MetService meteorologist Peter Little said rainfall on the West Coast had not been too heavy, with 65 mm recorded in the past 24 hours at Haast.

But he said in the hour between 9 and 10am this morning there had been 13 mm of rain in a Haast rain gauge.

"We normally consider six mm per hour to be severely heavy rain," he said.

He said rainfall would have been higher in the mountain ranges.

Rain was already starting to ease around Fiordland, and would continue to clear as the front moved northward.

But heavy rain was expected to remain in the ranges of northern Westland, Buller and western Nelson into Saturday afternoon.

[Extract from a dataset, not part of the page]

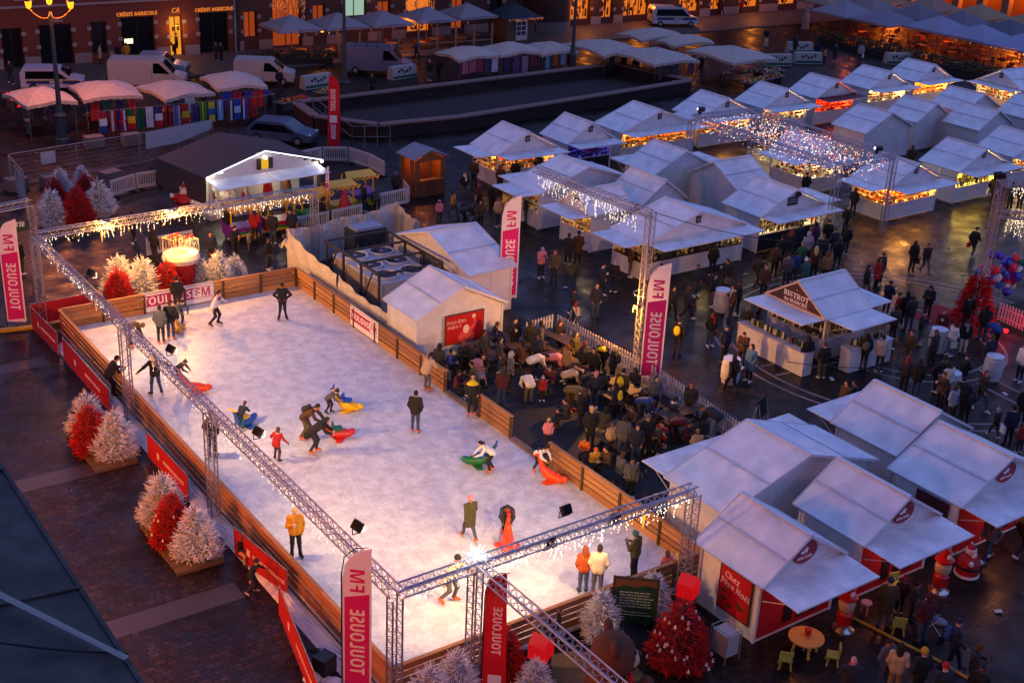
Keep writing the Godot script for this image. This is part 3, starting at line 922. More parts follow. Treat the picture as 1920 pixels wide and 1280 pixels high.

With 100 to 200 mm of rain forecast for those areas, the MetService advised that rivers and streams were likely to rise rapidly and that further slips and surface flooding were possible.

Downpours are also expected in the Tararua Ranges in the lower North Island, becoming heavy this afternoon and into tomorrow.

MetService has issued snow warnings for some South Island roads.

Snow showers are expected about higher parts of Milford Rd from late tomorrow afternoon, with three to six centimetres expected to accumulate between 4pm and midnight Saturday.

There is also potential for substantial snowfalls on Sunday, with 20 to 30 centimetres possible.

A few snow showers are also expected on the Lindis Pass, above 800 metres. One to two centimetres could accumulate late on Saturday afternoon.


Northwest gales gusting to 140kmh were forecast for exposed parts of inland Canterbury, Banks Peninsula and Christchurch's Port Hills, with winds rising to 150kmh in inland North Canterbury, MetService said.

Severe winds were forecast for Nelson, Marlborough, Wellington and Wairarapa, with gusts up to 130kmh forecast from this afternoon until tomorrow night.

Winds of this strength could damage trees, power lines and unsecured structures and lift roofs, as well as making driving hazardous, MetService said.

MetService communications meteorologist John Law said wind gusts up to 100kmh were recorded at Mt Cook Village early today.

"Those guys have still got stronger winds to come for the rest of the day," he said.

'Hawke's Bay could be hit by severe gales today and tomorrow.

NZTA is warning motorcyclists and drivers of high-sided vehicles and those with caravans to take extra care on the Desert Road in the central North Island because of the strong winds.

When the winds die down on Sunday there will be no respite for those in the lower North Island.

A predicted southerly change is likely to bring a light dusting of snow on the Rimutakas.